Replicate Bartlett's War of the Ghosts experiment: read an unfamiliar story, then recall it days later. Notice how recall normalizes culturally strange elements — this demonstrates schematic distortion in action.
From your study of long-term memory types, you know that semantic memory holds general world knowledge — facts, concepts, meanings. From your study of encoding strategies, you know that elaborative processing, which connects new information to existing knowledge, produces stronger memory than shallow processing. Schema theory connects these ideas by asking: what is the structure of that existing knowledge, and how does it actively shape what we perceive, understand, and remember?
A schema is an organized knowledge structure representing a generic category — not a specific instance, but a pattern. Your restaurant schema includes typical components (menu, server, tables, bill) and typical sequences of events (arrive, order, eat, pay). It captures not individual memories but the abstracted regularity across many experiences. Schemas are hierarchically organized and richly interconnected: your "vehicle" schema is linked to sub-schemas for cars, buses, and bicycles, each with their own default attributes. When you encounter a new situation, relevant schemas are activated and provide a ready-made interpretive framework — telling you what to expect, what to pay attention to, and what each element probably means. This top-down processing is extraordinarily efficient: it lets you understand a scene in milliseconds because most of it is inferred from the schema rather than consciously processed bottom-up from raw sensory data.
Bartlett's 1932 studies with the Native American folk tale "The War of the Ghosts" provided the foundational evidence that schemas actively distort memory. British participants who read the story — culturally foreign to them — did not recall it verbatim. Instead, their recalls became progressively more "normalized": supernatural elements were rationalized away, unfamiliar causal sequences were rewritten to conform to Western narrative conventions, and the overall story length shrank. These are not random errors; they are systematic distortions in the direction of the participant's existing cultural schemas. The memory was actively reconstructed to fit, not faithfully stored and retrieved.

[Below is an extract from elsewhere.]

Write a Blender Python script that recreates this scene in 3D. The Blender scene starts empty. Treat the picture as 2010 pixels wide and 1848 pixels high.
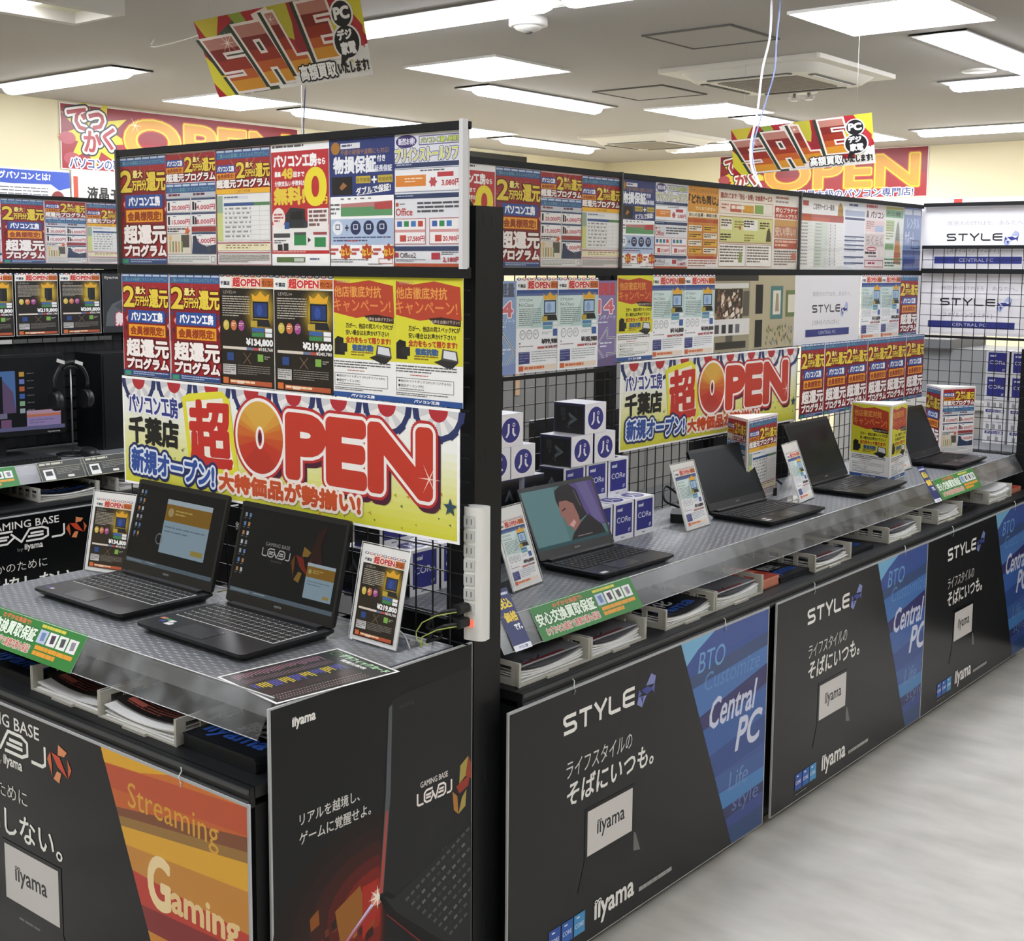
import bpy, math, random
from mathutils import Matrix, Vector
random.seed(7)
SC = bpy.context.scene
COL = SC.collection
# ------------------------------------------------------------------ camera
R2 = (0.7733295761, 0.6339550294, 0.0078985673)
U2 = (-0.0825834025, 0.0883715830, 0.9926582720)
FW = (-0.6286026951, 0.7683042912, -0.1206944522)
cd = bpy.data.cameras.new('camera')
cam = bpy.data.objects.new('camera', cd); COL.objects.link(cam)
cam.matrix_world = Matrix(((R2[0], U2[0], -FW[0], 0), (R2[1], U2[1], -FW[1], 0), (R2[2], U2[2], -FW[2], 1.69), (0, 0, 0, 1)))
cd.sensor_fit = 'HORIZONTAL'; cd.sensor_width = 36.0
cd.lens = 2532.12 / 2010 * 36.0
cd.shift_y = -(924 - 832.04) / 2010
cd.clip_start = 0.05
SC.camera = cam
# ------------------------------------------------------------------ world, exposure
w = bpy.data.worlds.new('world'); SC.world = w; w.use_nodes = True
w.node_tree.nodes['Background'].inputs[0].default_value = (0.6, 0.62, 0.65, 1)
w.node_tree.nodes['Background'].inputs[1].default_value = 0.15
SC.view_settings.view_transform = 'Standard'; SC.view_settings.look = 'None'
SC.view_settings.exposure = 1.35; SC.view_settings.gamma = 1.0
SC.view_settings.use_curve_mapping = False
SC.cycles.max_bounces = 7; SC.cycles.diffuse_bounces = 4; SC.cycles.glossy_bounces = 3; SC.cycles.transparent_max_bounces = 14
LAMP = 9.0      # radiance of the lamp diffusers

# ------------------------------------------------------------------ materials
_m = {}
def lin(h):
    h = h.lstrip('#'); v = []
    for i in (0, 2, 4):
        c = int(h[i:i+2], 16) / 255
        v.append(c / 12.92 if c <= .04045 else ((c + .055) / 1.055) ** 2.4)
    return (*v, 1)
def M(h, rough=.55, metal=0, emit=0, spec=.5):
    k = (h, rough, metal, emit, spec)
    if k in _m: return _m[k]
    m = bpy.data.materials.new('surface_' + h.lstrip('#')); m.use_nodes = True
    b = m.node_tree.nodes['Principled BSDF']
    b.inputs['Base Color'].default_value = lin('#101113') if emit else lin(h)
    b.inputs['Roughness'].default_value = rough
    b.inputs['Metallic'].default_value = metal
    b.inputs['Specular IOR Level'].default_value = spec
    if emit:
        b.inputs['Emission Color'].default_value = lin(h)
        b.inputs['Emission Strength'].default_value = emit
    _m[k] = m; return m
def nodes(m):
    nt = m.node_tree; return nt, nt.nodes, nt.links, nt.nodes['Principled BSDF']
def noise_mat(name, c1, c2, scale, rough=.5, stretch=(1, 1, 1), detail=6, bump=0, spec=.5, metal=0, rr=None, lo=.35, hi=.65):
    m = bpy.data.materials.new(name); m.use_nodes = True
    nt, N, L, b = nodes(m)
    tc = N.new('ShaderNodeTexCoord'); mp = N.new('ShaderNodeMapping'); mp.inputs['Scale'].default_value = stretch
    nz = N.new('ShaderNodeTexNoise'); nz.inputs['Scale'].default_value = scale; nz.inputs['Detail'].default_value = detail
    cr = N.new('ShaderNodeValToRGB'); cr.color_ramp.elements[0].color = lin(c1); cr.color_ramp.elements[1].color = lin(c2)
    cr.color_ramp.elements[0].position = lo; cr.color_ramp.elements[1].position = hi
    L.new(tc.outputs['Object'], mp.inputs[0]); L.new(mp.outputs[0], nz.inputs['Vector']); L.new(nz.outputs[0], cr.inputs[0])
    L.new(cr.outputs[0], b.inputs['Base Color'])
    b.inputs['Roughness'].default_value = rough; b.inputs['Specular IOR Level'].default_value = spec; b.inputs['Metallic'].default_value = metal
    if bump:
        bp = N.new('ShaderNodeBump'); bp.inputs['Strength'].default_value = bump; bp.inputs['Distance'].default_value = .01
        L.new(nz.outputs[0], bp.inputs['Height']); L.new(bp.outputs[0], b.inputs['Normal'])
    if rr:
        mr = N.new('ShaderNodeMapRange'); mr.inputs['To Min'].default_value = rr[0]; mr.inputs['To Max'].default_value = rr[1]
        L.new(nz.outputs[0], mr.inputs['Value']); L.new(mr.outputs[0], b.inputs['Roughness'])
    return m
# thin clear plastic: see-through with a gloss that grows at grazing angles
def clear_mat(name, tint='#ffffff', base=.05, haze=0, wave=0, rough=.03, hz='#c8ccd0', scale=6):
    m = bpy.data.materials.new(name); m.use_nodes = True
    nt = m.node_tree; N = nt.nodes; L = nt.links; N.remove(N['Principled BSDF'])
    out = N['Material Output']
    tr = N.new('ShaderNodeBsdfTransparent'); tr.inputs[0].default_value = lin(tint)
    gl = N.new('ShaderNodeBsdfGlossy'); gl.inputs['Roughness'].default_value = rough
    # two-sided Schlick reflectance of a thin sheet
    ge = N.new('ShaderNodeNewGeometry'); vd = N.new('ShaderNodeVectorMath'); vd.operation = 'DOT_PRODUCT'
    L.new(ge.outputs['Incoming'], vd.inputs[0]); L.new(ge.outputs['Normal'], vd.inputs[1])
    def mth(op, a, b=None):
        n = N.new('ShaderNodeMath'); n.operation = op; n.use_clamp = False
        for k, q in ((0, a), (1, b)):
            if q is None: continue
            if isinstance(q, (int, float)): n.inputs[k].default_value = q
            else: L.new(q, n.inputs[k])
        return n.outputs[0]
    om = mth('SUBTRACT', 1.0, mth('ABSOLUTE', vd.outputs['Value']))
    refl = mth('ADD', mth('MULTIPLY', mth('POWER', om, 5.0), .9), base)
    mx = N.new('ShaderNodeMixShader'); L.new(refl, mx.inputs[0])
    tc = N.new('ShaderNodeTexCoord'); nz = N.new('ShaderNodeTexNoise'); nz.inputs['Scale'].default_value = scale; nz.inputs['Detail'].default_value = 5
    L.new(tc.outputs['Object'], nz.inputs['Vector'])
    src = tr
    if haze:
        df = N.new('ShaderNodeBsdfDiffuse'); df.inputs[0].default_value = lin(hz)
        m2 = N.new('ShaderNodeMixShader'); mr = N.new('ShaderNodeMapRange')
        mr.inputs['From Min'].default_value = .45; mr.inputs['From Max'].default_value = .75
        mr.inputs['To Min'].default_value = haze * .15; mr.inputs['To Max'].default_value = haze
        L.new(nz.outputs[0], mr.inputs['Value']); L.new(mr.outputs[0], m2.inputs[0])
        L.new(tr.outputs[0], m2.inputs[1]); L.new(df.outputs[0], m2.inputs[2]); src = m2
    if wave:
        n3 = N.new('ShaderNodeTexNoise'); n3.inputs['Scale'].default_value = 2.2; n3.inputs['Detail'].default_value = 1
        L.new(tc.outputs['Object'], n3.inputs['Vector'])
        bp = N.new('ShaderNodeBump'); bp.inputs['Strength'].default_value = wave; bp.inputs['Distance'].default_value = .1
        L.new(n3.outputs[0], bp.inputs['Height']); L.new(bp.outputs[0], gl.inputs['Normal'])
    L.new(src.outputs[0], mx.inputs[1]); L.new(gl.outputs[0], mx.inputs[2]); L.new(mx.outputs[0], out.inputs[0])
    return m
def emit_mat(name, h, s):
    m = bpy.data.materials.new(name); m.use_nodes = True
    b = m.node_tree.nodes['Principled BSDF']; b.inputs['Base Color'].default_value = lin('#f4f4f0')
    b.inputs['Emission Color'].default_value = lin(h); b.inputs['Emission Strength'].default_value = s
    return m
LIGHT = emit_mat('lamp_diffuser_glow', '#f3f6ff', LAMP)
LIGHTP = emit_mat('lamp_panel_glow', '#f5f8ff', LAMP)
BLK = M('#141517', .45, 0, 0, .3); BLK2 = M('#0e0f11', .6, 0, 0, .3); BLKG = M('#202224', .25)
MATTE = M('#0d0e10', .7)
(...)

The distorting influence of schemas is clearest when original experience diverges from schema expectation. Schema-inconsistent information — a librarian who bench-presses at the gym, a customer who pays before receiving service — creates a prediction error that demands explanation and thus triggers deeper elaborative encoding. Counterintuitively, these schema-inconsistent items are often remembered particularly well, not because schemas fail but because the inconsistency itself becomes a meaningful feature worth encoding. Schema-consistent information, by contrast, may sometimes be inferred rather than actually stored — which is why people confidently "remember" having seen typical items (a stethoscope in a doctor's office, a desk in a professor's study) that were never actually present. Understanding schemas requires holding two facts simultaneously: they are enormously useful cognitive tools that make comprehension fast and effortless, and they introduce systematic predictable distortions into memory that are entirely invisible to introspection.